Global solar magnetology and reference points of the solar cycle

Abstract

The solar cycle can be described as a complex interaction of large-scale/global and local magnetic fields. In general, this approach agrees with the traditional dynamo scheme, although there are numerous discrepancies in the details. Integrated magnetic indices introduced earlier are studied over long time intervals, and the epochs of the main reference points of the solar cycles are refined. A hypothesis proposed earlier concerning global magnetometry and the natural scale of the cycles is verified. Variations of the heliospheric magnetic field are determined by both the integrated photospheric i(B r )ph and source surface i(B r )ss indices, however, their roles are different.

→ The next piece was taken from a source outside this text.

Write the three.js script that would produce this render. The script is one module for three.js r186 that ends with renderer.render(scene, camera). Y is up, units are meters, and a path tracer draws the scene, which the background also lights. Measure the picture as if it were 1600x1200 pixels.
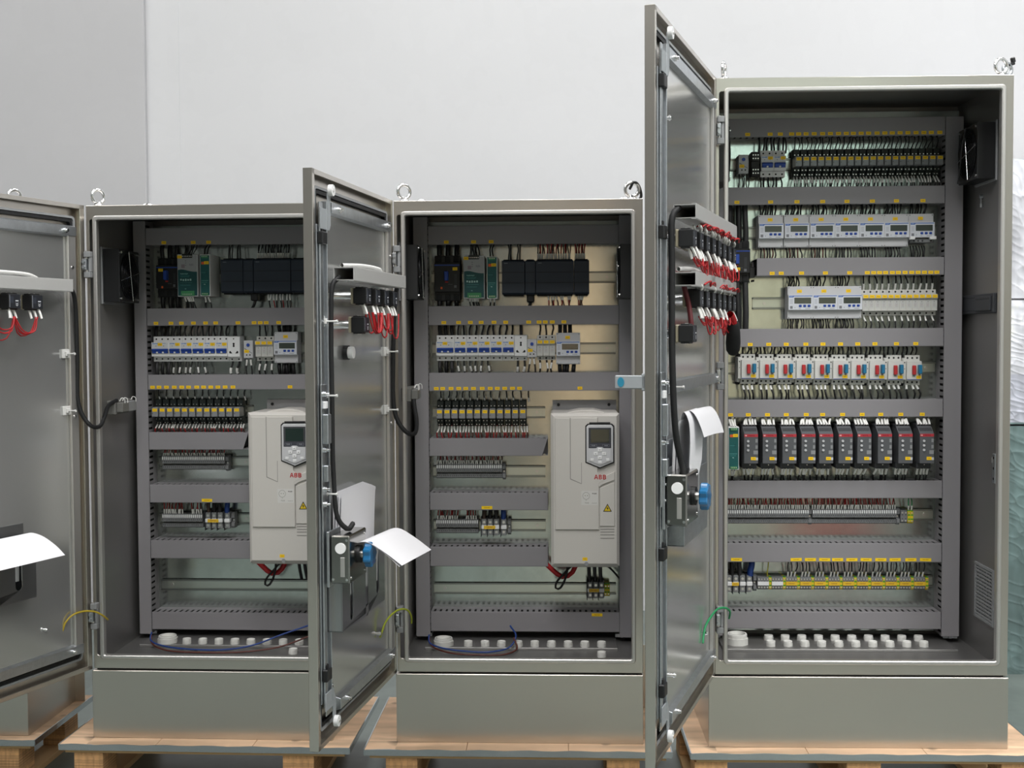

Local fields contribute significantly to the photospheric index determining the total increase in the heliospheric magnetic field. The i(B r )ss index (especially the partial index ZO, which is related to the quasi-dipolar field) determines narrow extrema. These integrated indices supply us with a “passport” for reference points, making it possible to identify them precisely. A prominent dip in the integrated indices is clearly visible at the cycle maximum, resulting in the typical double-peak form (the Gnevyshev dip), with the succeeding maximum always being higher than the preceding maximum. At the source surface, this secondary maximum significantly exceeds the primary maximum. Using these index data, we can estimate the progression expected for the 23rd cycle and predict the dates of the ends of the 23rd and 24th cycles (the middle of 2007 and December 2018, respectively).